Afgańskie siły rządowe ścigając talibów naruszają granicę Turkmenistanu, co skutkuje zwiększonym napięciem dyplomatycznym między oboma państwami. Kabul argumentuje, że bojownicy opozycji mają tu swoje przyczółki i zdarza im się operować z terytoriów państw ościennych. Jak podało BBC, walki w prowincji Faryab faktycznie narażają stabilność całej Azji Środkowej – uznaje nawet lokalna administracja afgańska.
Tymczasem na granicy Afganistanu i Tadżykistanu operują duże zgrupowania talibów – imigrantów z Azji Środkowej i Kaukazu Północnego. Na niebezpieczeństwo zwrócił uwagę 29 kwietnia sekretarz Rady Obrony Kirgistanu Busurmankul Tabaldijew podczas spotkania sekretarzy rad bezpieczeństwa państw członkowskich Szanghajskiej Organizacji Współpracy w Biszkeku. – Obecnie w Afganistanie doszło do wzmocnienia i odnowienia międzynarodowych sił terrorystycznych, wrogich cywilizowanym władzom świeckim.

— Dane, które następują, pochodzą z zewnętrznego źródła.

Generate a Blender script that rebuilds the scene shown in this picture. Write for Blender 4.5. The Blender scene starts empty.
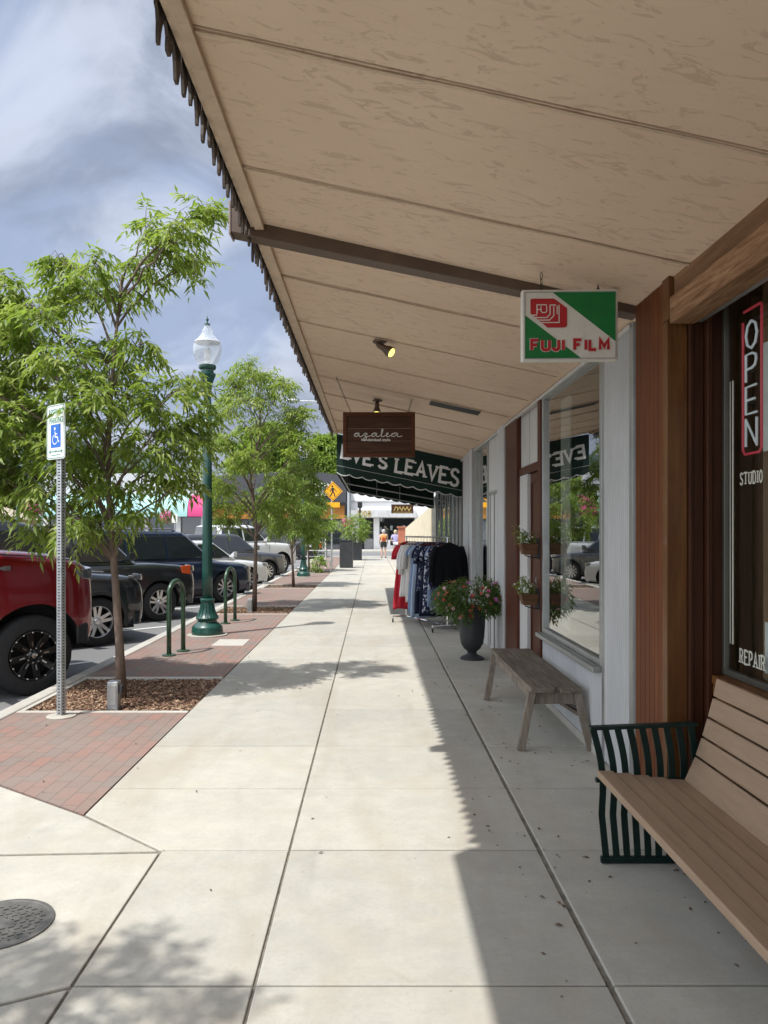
import bpy, bmesh, math, random
import numpy as np
from mathutils import Vector, Matrix
R = math.radians
sc = bpy.context.scene
COL = sc.collection
# ------------------------------------------------------------------ camera
HC = 1.57
cd = bpy.data.cameras.new("camera"); cam = bpy.data.objects.new("camera", cd); COL.objects.link(cam)
cam.location = (0, 0, HC); cam.rotation_euler = (R(90), 0, 0)
cd.sensor_fit = 'VERTICAL'; cd.sensor_height = 24; cd.lens = 24*770/1024
cd.shift_x = 11/1024; cd.shift_y = 19/1024; cd.clip_start = 0.05; cd.clip_end = 6000
sc.camera = cam
# ------------------------------------------------------------------ world
SUND = Vector((0.375, 0.35, -1)).normalized()      # direction light travels
elev = math.asin(-SUND.z); az = math.atan2(-SUND.x, -SUND.y)   # azimuth from +Y, clockwise towards +X
w = bpy.data.worlds.new("World"); sc.world = w; w.use_nodes = True
nt = w.node_tree; N = nt.nodes; L = nt.links; N.clear()
out = N.new('ShaderNodeOutputWorld'); bg = N.new('ShaderNodeBackground'); bg.inputs['Strength'].default_value = 0.12
sky = N.new('ShaderNodeTexSky'); sky.sky_type = 'NISHITA'; sky.sun_disc = False
sky.sun_elevation = elev; sky.sun_rotation = az; sky.air_density = 1.0; sky.dust_density = 1.2; sky.altitude = 600
tc = N.new('ShaderNodeTexCoord'); sep = N.new('ShaderNodeSeparateXYZ'); L.new(tc.outputs['Generated'], sep.inputs[0])
def mth(op, a, b=None, clamp=False):
    n = N.new('ShaderNodeMath'); n.operation = op; n.use_clamp = clamp
    for i, v in enumerate((a, b)):
        if v is None: continue
        if isinstance(v, (int, float)): n.inputs[i].default_value = v
        else: L.new(v, n.inputs[i])
    return n.outputs[0]
den = mth('ADD', mth('MAXIMUM', sep.outputs[2], 0.0), 0.22)
cmb = N.new('ShaderNodeCombineXYZ'); L.new(mth('DIVIDE', sep.outputs[0], den), cmb.inputs[0]); L.new(mth('DIVIDE', sep.outputs[1], den), cmb.inputs[1])
def wnoise(scale, detail, rough, dist, off):
    mp = N.new('ShaderNodeMapping'); mp.inputs['Location'].default_value = off; mp.inputs['Scale'].default_value = (1.0, 0.7, 1)
    mp.inputs['Rotation'].default_value = (0, 0, R(35))
    L.new(cmb.outputs[0], mp.inputs[0])
    n = N.new('ShaderNodeTexNoise'); n.inputs['Scale'].default_value = scale; n.inputs['Detail'].default_value = detail
    n.inputs['Roughness'].default_value = rough; n.inputs['Distortion'].default_value = dist; L.new(mp.outputs[0], n.inputs[0]); return n.outputs[0]
def wramp(v, stops):
    r = N.new('ShaderNodeValToRGB'); r.color_ramp.interpolation = 'EASE'
    while len(r.color_ramp.elements) < len(stops): r.color_ramp.elements.new(0.5)
    for e, (p, c) in zip(r.color_ramp.elements, stops): e.position = p; e.color = (*c, 1) if len(c) == 3 else c
    L.new(v, r.inputs[0]); return r.outputs[0]
def wmix(f, a, b):
    m = N.new('ShaderNodeMix'); m.data_type = 'RGBA'
    if isinstance(f, (int, float)): m.inputs[0].default_value = f
    else: L.new(f, m.inputs[0])
    for i, v in ((6, a), (7, b)):
        if isinstance(v, tuple): m.inputs[i].default_value = (*v, 1)
        else: L.new(v, m.inputs[i])
    return m.outputs[2]
cl = wramp(wnoise(1.5, 7, 0.52, 0.6, (3.1, 1.7, 0)), [(0.40, (0, 0, 0)), (0.54, (1, 1, 1))])
hi = wramp(wnoise(2.1, 8, 0.55, 0.9, (8.1, 4.2, 0)), [(0.42, (0, 0, 0)), (0.66, (1, 1, 1))])
base = wmix(0.88, sky.outputs[0], (2.3, 2.75, 3.8))
c1 = wmix(cl, base, (1.75, 2.05, 2.75))
c2 = wmix(mth('MULTIPLY', hi, 0.7), c1, (4.3, 4.65, 5.5))
hz = wramp(sep.outputs[2], [(0.0, (1, 1, 1)), (0.22, (0, 0, 0))])
c3 = wmix(mth('MULTIPLY', hz, 0.5), c2, (3.1, 3.4, 4.1))
# bright cloud added out of view, behind and left, to fill the shade
lft = mth('SUBTRACT', mth('MULTIPLY', sep.outputs[0], -1.0), mth('MULTIPLY', sep.outputs[1], 0.62))
brt = wramp(lft, [(0.06, (0, 0, 0)), (0.42, (1, 1, 1))])
c4 = wmix(mth('MULTIPLY', brt, 0.84), c3, wmix(hi, (10.2, 11.0, 12.8), (14.0, 14.3, 15.0)))
L.new(c4, bg.inputs[0]); L.new(bg.outputs[0], out.inputs[0])
# ------------------------------------------------------------------ sun
sl = bpy.data.lights.new("sun", 'SUN'); sl.energy = 3.6; sl.angle = R(0.7); sl.color = (1, 0.965, 0.915)
so = bpy.data.objects.new("sun", sl); COL.objects.link(so); so.rotation_euler = SUND.to_track_quat('-Z', 'Y').to_euler()
sc.view_settings.view_transform = 'Standard'; sc.view_settings.look = 'None'; sc.view_settings.gamma = 1
sc.view_settings.exposure = 0.58
sc.render.engine = 'CYCLES'; sc.cycles.max_bounces = 8; sc.cycles.diffuse_bounces = 5; sc.cycles.glossy_bounces = 4
sc.cycles.transparent_max_bounces = 12; sc.cycles.transmission_bounces = 6; sc.cycles.use_denoising = True
sc.cycles.sample_clamp_indirect = 8; sc.cycles.caustics_reflective = False; sc.cycles.caustics_refractive = False

# ================================================================== helpers
def acc_loc(o):
    v = Vector((0, 0, 0))
    while o is not None: v += o.location; o = o.parent
    return v
def tag(o, label=None, cat=None, group=None, kind=None):
    if label: o['label'] = label
    if cat: o['category'] = cat
    if group: o['group'] = group
    if kind: o['kind'] = kind
    return o
def thing(name, label, cat, loc=(0, 0, 0), rz=0, group=None):
    o = bpy.data.objects.new(name, None); COL.objects.link(o); o.location = loc; o.rotation_euler = (0, 0, rz)
    o.empty_display_size = 0.1
    return tag(o, label, cat, group)
def copy_tree(o, parent=None):
    c = o.copy(); COL.objects.link(c)
    if parent is not None: c.parent = parent
    for ch in list(o.children): copy_tree(ch, c)
    return c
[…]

Niestety, sytuację pogarsza brak stabilności obecnej władzy, nie cieszącej się poparciem głównych grup etnicznych, wpływowych klanów i sojuszy plemiennych – podkreślił Tabaldijew. Kirgizi zauważają, że pod kontrolą opozycji znajdują się coraz większe obszary na północnym-zachodzie Afganistanu i stąd można spodziewać się nie tylko działań przeciw Kabulowi, jak i propagandy promieniującej na północ, w stronę republik post-sowieckich.
Tylko w kwietniu w Afganistanie po stronie rządowej zginęło 257 osób – cywili, żołnierzy NATO i afgańskich sił bezpieczeństwa. Bojownicy stracili w tym okresie 217 osób. Amerykanie zapewniają, że sytuacja ulega stabilizacji i nie wpłynie na decyzję o wycofaniu się z Afganistanu, bo siły rządowe przejęły już co najmniej około 80 procent wszystkich operacji wojskowych. Zdaniem północnych sąsiadów – optymizm ten jest przesadzony, a (zwłaszcza Turkmeni) rozważają podjęcie dodatkowych działań na rzecz zwiększenia bezpieczeństwa afgańskiego pogranicza. Dla wszystkich zaś republik post-sowieckich w Azji Środkowej – będzie to doskonały pretekst dla przykręcania śruby własnej opozycji, zwłaszcza islamistom.
Na razie jednak w interesie Kabulu, Duszanbe i Aszchabadu jest zacieśnienie współpracy. Prezydenci Afganistanu, Tadżykistanu i Turkmenistanu podpisali memorandum w sprawie budowy linii kolejowej łączącej te trzy kraje. Hamid Karzaj, Emomali Rahmon i Gurbanguły Berdymuhamedow ustalili wybudowanie 400 km kolei łączącej afgańskie miasto Akina-Andkhoj z do Atamurat-Imamnazar w Turkmenistanie i Paddż w Tadżykistanie. Budowa rozpocznie się w lipcu od strony turkmeńskiej. Będzie to istotne uzupełnienie istniejącej od końca 2011 r. 75-kilometrowej linii afgańsko-uzbeckiej.